Documenting Theatre in Australia
Roslyn Russell
The Sydney Theatre Playbill of 1796 is a survivor — the earliest known document to be printed in the colony of New South Wales, and now held in the collection of the National Library of Australia. Consisting of only one page, the Playbill is a circular advertising a theatrical performance on 30 July 1796 at the Theatre, Sydney. The plays it advertises — Jane Shore, The Wapping Landlady and The Miraculous Cure — were calculated to transport the audience, in imagination at least, back to England, and far from the shores of Sydney Cove.
At the top of the playbill are the words, ‘By permission of His Excellency’, indicating that this performance was officially authorised by the governor as proxy for the King. The place, date and time of the performance are next, then a list of performances, and names of the performers – then, as now, a major promotional point, as popular players drew an audience.

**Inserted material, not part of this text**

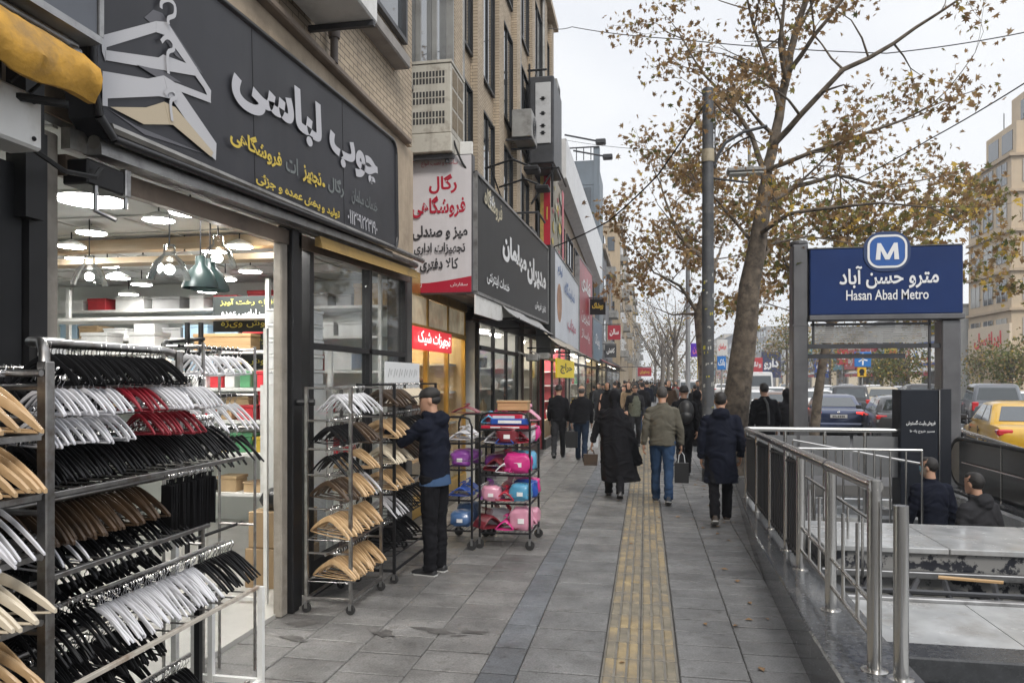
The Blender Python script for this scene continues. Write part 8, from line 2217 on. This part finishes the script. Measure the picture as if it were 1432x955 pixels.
# corner apartment block
AX, AY0, AY1 = 28.3, 64.0, 71.8
APW = mat('apartment_stone', (0.50, 0.40, 0.28), 0.75, var=0.08, vs=.8, streak=.25, dcol=(0.3, 0.23, 0.16))
t = thing('apartment_block', 'tall tan apartment block with stepped top floors at the right edge', 'building', (AX + 4, AY0 + 4, 0))
mb = MB(); mb.box((AX, AY0, 0), (AX + 16, AY1, 19.6)); mb.build('wall', APW, t)
mb = MB(); mb.box((AX + .8, AY0 + 1, 19.605), (AX + 15, AY1 - 1.5, 22.4)); mb.build('upper_floor', APW, t)
mb = MB(); mb.box((AX + 2.0, AY0 + 1.2, 22.405), (AX + 8, AY0 + 4.5, 25.2)); mb.build('roof_house', APW, t)
for z in (7.2, 10.3, 13.4, 16.5, 19.3):
    mb = MB(); mb.box((AX - .25, AY0 - .25, z), (AX + 16, AY1, z + .22)); mb.build('band', mat('band_stone', (0.42, 0.33, 0.23), 0.75, var=.1), t)
FR = mat('frame_pale', (0.45, 0.44, 0.42), 0.5)
for r_ in range(5):
    z = 4.9 + r_ * 3.1
    for k in range(3):
        y = AY0 + .7 + k * 2.4
        mb = MB(); mb.box((AX - .04, y, z), (AX + .05, y + 1.75, z + 1.75)); w_ = mb.build('window', WIN_GLASS if (r_ + k) % 3 else mat('curtain_window', (0.4, 0.4, 0.38), 0.2), t)
        mb = MB(); [mb.box((AX - .07, y + q, z), (AX - .041, y + q + .08, z + 1.75)) for q in (0, .83, 1.67)]; mb.build('frame', FR, w_)
    for k in range(4):
        x = AX + .8 + k * 3.4
        mb = MB(); mb.box((x, AY0 - .04, z), (x + 2, AY0 + .05, z + 1.75)); w_ = mb.build('window', WIN_GLASS, t)
        mb = MB(); [mb.box((x + q, AY0 - .07, z), (x + q + .08, AY0 - .041, z + 1.75)) for q in (0, .96, 1.92)]; mb.build('frame', FR, w_)
for k in range(2):
    mb = MB(); mb.box((AX + .76, AY0 + 1.6 + k * 2.4, 20.3), (AX + .82, AY0 + 3.4 + k * 2.4, 21.9)); mb.build('window', WIN_GLASS, t)
mb = MB(); [mb.box((AX + 2.6 + k * 1.6, AY0 + 1.16, 23.1), (AX + 3.6 + k * 1.6, AY0 + 1.22, 24.6)) for k in range(1)]; mb.box((AX + 1.96, AY0 + 1.7, 23.0), (AX + 2.02, AY0 + 2.9, 24.6)); mb.build('roof_window', WIN_GLASS, t)
mb = MB(); mb.tube([(AX + 3, AY0 + 2, 25.2), (AX + 3, AY0 + 2, 27.5)], .04, 5); mb.tube([(AX + 2.6, AY0 + 2, 27.2), (AX + 3.4, AY0 + 2, 27.2)], .03, 4); mb.tube([(AX + 1.2, AY0 + 4, 22.4), (AX + 1.2, AY0 + 4, 24)], .04, 5); mb.build('aerial', DARK_METAL, t)
Bb = Board((AX - .045, AY1, 4.9), (0, -1, 0), (0, 0, 1))
t2 = thing('facade_sign', 'pale shop sign with red and yellow writing on the tan apartment block', 'sign', (AX - .1, AY0 + 3, 3.6))
mb = MB(); mb.box((AX - .28, AY0 - .3, 3.4), (AX - .10, AY1 - .6, 6.2)); mb.build('panel', mat('sign_cream_panel', (0.60, 0.50, 0.38), 0.5), t2)
Bc = Board((AX - .285, AY1 - .6, 3.4), (0, -1, 0), (0, 0, 1)); Bc.text(t2, 'ایرانسل', 1.2, .9, 6.2, 2.3, mat('far_red', (0.6, 0.04, 0.04), .4), .05); Bc.text(t2, 'خرید و فروش', 2.0, .3, 5.5, .65, SBLK, .02)
# a run of low shops and blocks beyond
COLS = [(0.5, 0.5, 0.48), (0.44, 0.37, 0.28), (0.36, 0.36, 0.36), (0.55, 0.5, 0.42), (0.28, 0.29, 0.31), (0.5, 0.45, 0.38)]
SGN = [('blue', (0.02, 0.07, 0.30)), ('red', (0.48, 0.03, 0.04)), ('white', (0.62, 0.62, 0.6)), ('yellow', (0.6, 0.45, 0.05)), ('teal', (0.04, 0.22, 0.28)), ('navy', (0.02, 0.03, 0.10))]
WORDS = ['مبلمان', 'پوشاک', 'دارو', 'لوستر', 'کفش', 'بانک', 'ابزار', 'کیف', 'فرش', 'چای']
rr = random.Random(17)
def far_shop(k, x, y0, y1, h, col, upto=99):
    wm = mat('far_wall_%d' % k, col, 0.8, var=.12, vs=.4, streak=.3)
    wherep = ('just past the tan block', 'second past the tan block', 'third past the tan block', 'fourth past the tan block', 'behind the bushy trees', 'behind the metro sign', 'left of the metro sign column', 'behind the leaning trunk', 'seen right of the plane trunk', 'near the far bend', 'farther near the bend', 'at the far end of the road')[k]
    t = thing('street_building', '%s low street building %s' % (['white', 'tan', 'grey', 'cream', 'slate', 'sand'][k % 6], wherep), 'building', (x + 4, (y0 + y1) / 2, 0))
    mb = MB(); mb.box((x, y0, 0), (x + 14, y1, h)); mb.build('wall', wm, t)
    mb = MB(); mb.box((x - .2, y0 + .01, h + .003), (x + 14, y1 - .01, h + .35)); mb.build('parapet', GREY_METAL, t)
    n = max(2, int((y1 - y0) / 4))
    for i in range(n):
        y = y0 + (y1 - y0) * (i + .12) / n; wd = (y1 - y0) / n * .72
        mb = MB(); mb.box((x - .06, y, .2), (x + .05, y + wd, 2.9)); mb.build('shop_window', mat('far_shop_glass', (0.12, 0.11, 0.10), .15, emit=.0) if i % 2 else mat('far_shop_lit', (0.5, 0.42, 0.3), .3, emit=.5), t)
        z = 6.0
        while z + 1.8 < h:
            mb = MB(); mb.box((x - .05, y, z), (x + .05, y + wd * .8, z + 1.5)); mb.build('window', WIN_GLASS, t); z += 3.0
    ns = 2 if y1 - y0 > 9 else 1
    for i in range(ns):
        cn, c = SGN[(k * 2 + i * 3 + k // 3) % 6]
        ya, yb = y0 + (y1 - y0) * (i + .04) / ns, y0 + (y1 - y0) * (i + .96) / ns
        s = thing('facade_sign', '%s %s sign board on the %s building %s' % (('near', 'far')[i] if ns > 1 else 'long', cn, ['white', 'tan', 'grey', 'cream', 'slate', 'sand'][k % 6], wherep), 'sign', (x - .3, (ya + yb) / 2, 3))
        zt = min(h - .3, rr.uniform(4.6, 6.2))
        mb = MB(); mb.box((x - .5, ya, 3.1), (x - .08, yb, zt)); mb.build('panel', mat('far_sign_' + cn, c, .4, var=.15, vs=.5), s)
        Bf = Board((x - .503, yb, 3.1), (0, -1, 0), (0, 0, 1)); w = yb - ya
        Bf.text(s, WORDS[(k + i * 4) % 10], w * .2, .4, w * .8, zt - 3.5, WLET if cn not in ('white', 'yellow') else MATS['far_red'], .04)
        # the end of the board that faces this way
        Be = Board((x - .5, ya - .003, 3.1), (1, 0, 0), (0, 0, 1))
    if k % 2 == 0:
        a = thing('awning', 'sloping shop awning on the %s building %s' % (['white', 'tan', 'grey', 'cream', 'slate', 'sand'][k % 6], wherep), 'awning', (x - 1, y0 + 2, 2.6))
        mb = MB(); mb.hexa([(x - 2.4, y0, 2.45), (x - .06, y0, 3.0), (x - .06, y1, 3.0), (x - 2.4, y1, 2.45), (x - 2.4, y0, 2.55), (x - .06, y0, 3.08), (x - .06, y1, 3.08), (x - 2.4, y1, 2.55)]); mb.build('sheet', mat('awning_sheet', (0.42, 0.42, 0.40), .6, var=.15), a)
        mb = MB(); mb.box((x - 2.43, y0, 2.1), (x - 2.38, y1, 2.45)); mb.build('valance', MATS['far_sign_red'] if 'far_sign_red' in MATS else SRED, a)
        mb = MB(); [mb.tube([(x - 2.3, y, -.1), (x - 2.3, y, 2.45)], .05, 5) for y in (y0 + .3, y1 - .3)]; mb.build('post', GREY_METAL, a)
y = 72.2
for k, (ln, h) in enumerate(((9, 8.2), (10, 6.6), (12, 8.5), (12, 7.5), (14, 9.0), (16, 8.0), (18, 11), (20, 9.5), (26, 14), (30, 12), (40, 16), (60, 18))):
    far_shop(k, 27.6 + 0.3 * (k % 3), y + .03, y + ln - .03, h, COLS[k % 6]); y += ln
# blade signs over the far shops, facing this way
for k, (px, py0, py1, w, d, ci) in enumerate(((1010, 475, 497, 14, 95, 2), (1058, 500, 522, 16, 90, 1), (1078, 492, 528, 26, 110, 5), (1110, 505, 522, 18, 84, 2), (1128, 478, 500, 14, 100, 4), (1150, 498, 528, 22, 96, 0), (1178, 488, 510, 14, 92, 1), (1222, 492, 515, 20, 88, 0), (1246, 486, 500, 16, 80, 3), (1030, 515, 530, 22, 120, 4), (984, 500, 530, 18, 100, 3), (1350, 430, 455, 16, 76, 2))):
    cn, c = SGN[ci]; a, b = pd(px - w / 2, py1, d), pd(px + w / 2, py0, d)
    t = thing('hanging_sign', '%s projecting sign over the far shops, %s' % (cn, ('between the pole and the trunk', 'right of the trunk and low', 'tall one right of the trunk', 'low before the left sign column', 'high before the left sign column', 'wide one below the metro sign', 'narrow and left of the blue road sign', 'wide and right of the blue road sign', 'small one left of the billboard', 'low one behind the trunk', 'low one left of the pole', 'up on the tan block corner')[k]), 'sign', (a.x, a.y, a.z))
    mb = MB(); mb.box((a.x, a.y, a.z), (b.x, a.y + .3, b.z)); mb.build('panel', mat('far_sign_' + cn, c, .4, var=.15, vs=.5), t)
    B = Board((a.x, a.y - .01, a.z), (1, 0, 0), (0, 0, 1)); w_, h_ = b.x - a.x, b.z - a.z
    B.text(t, WORDS[k % 10], w_ * .12, h_ * .3, w_ * .88, h_ * .75, WLET if cn not in ('white', 'yellow') else MATS['far_red'], .05)
    mb = MB(); mb.tube([((a.x + b.x) / 2, a.y + .15, -.1), ((a.x + b.x) / 2, a.y + .15, a.z)], .08, 5); mb.build('post', GREY_METAL, t)
# air
mb = MB(); mb.box((-60, -12, -4), (70, 640, 42))
hz = link('haze', mb.data('haze', None or []))
hm = bpy.data.materials.new('haze'); hm.use_nodes = True
N, L = hm.node_tree.nodes, hm.node_tree.links
N.clear(); o_ = N.new('ShaderNodeOutputMaterial'); v = N.new('ShaderNodeVolumePrincipled')
v.inputs['Color'].default_value = (0.92, 0.95, 1, 1); v.inputs['Density'].default_value = 0.0012; v.inputs['Anisotropy'].default_value = 0.2
L.new(v.outputs[0], o_.inputs['Volume']); hz.data.materials.append(hm)
hz['kind'] = 'stuff'; hz['label'] = 'thin pale haze filling the far end of the street'; hz['category'] = 'haze'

Jane Shore, a popular play written in 1714 by English dramatist Nicholas Rowe (1674–1718) headed the bill. This tragedy in Shakespearean style took the life of the famous mistress of the medieval English King Edward IV as its dramatic subject.
The second performance brought a change of mood with The Wapping Landlady, a comic dance. This featured an overly plump barmaid and two credulous sailors. Maintaining the comic turn, the third performance, The Miraculous Cure, was a farce, showing unlikely characters in improbable situations.1
While the existence of the Playbill testifies to the fact that Britons transplanted to Sydney Cove were eager to enjoy theatrical entertainments, and the opportunity for social interaction that they provided, another century or more would elapse before plays and musicals with a distinctly Australian flavour found favour with local audiences.
Louis Esson and Vance Palmer formed the Pioneer Players in the early 1920s with the goal of producing plays based on the lives of ordinary Australians, but they failed to attract an audience. It was not until 1933 that the first commercially successful Australian musical, Collits’ Inn, starring Gladys Moncrieff and George Wallace, was presented by F W Thring.
The 1950s and early 1960s brought some celebrated works of Australian theatre with Ray Lawler’s Summer of the Seventeenth Doll (1955), Richard Beynon’s The Shifting Heart (1958) and Alan Seymour’s The One Day of the Year (1962). Patrick White’s The Ham Funeral (staged in 1961) was followed by The Season at Sarsaparilla, A Cheery Soul and Night on Bare Mountain (1961-62).2
The 1970s and 1980s saw a number of playwrights, including David Williamson, Alex Buzo, Peter O’Shaughnessy and Nick Enright, setting the scene for the decades to come, with powerful and commercially successful plays that have attracted attention and debate in Australia and overseas.
The documentary heritage of Australian playwrights and theatrical performances in Australia – with the exception of the 1796 Playbill – is not represented at present on the Australian Register. Neither is the rest of Australia’s vast literary heritage, which is well represented in libraries and archives across the nation. It is to be hoped that recognition of the absence of this significant body of documentary heritage from the Register will prompt the nomination of collections of our theatrical and literary heritage.
1 National Library of Australia, http://treasure-explorer.nla.gov.au/treasure/jane-shore-playbill/resources
2William H Wilde, Joy Hooton, and Barry Andrews, The Oxford Companion to Australian Literature, second edition, Oxford University Press, Melbourne, 1994.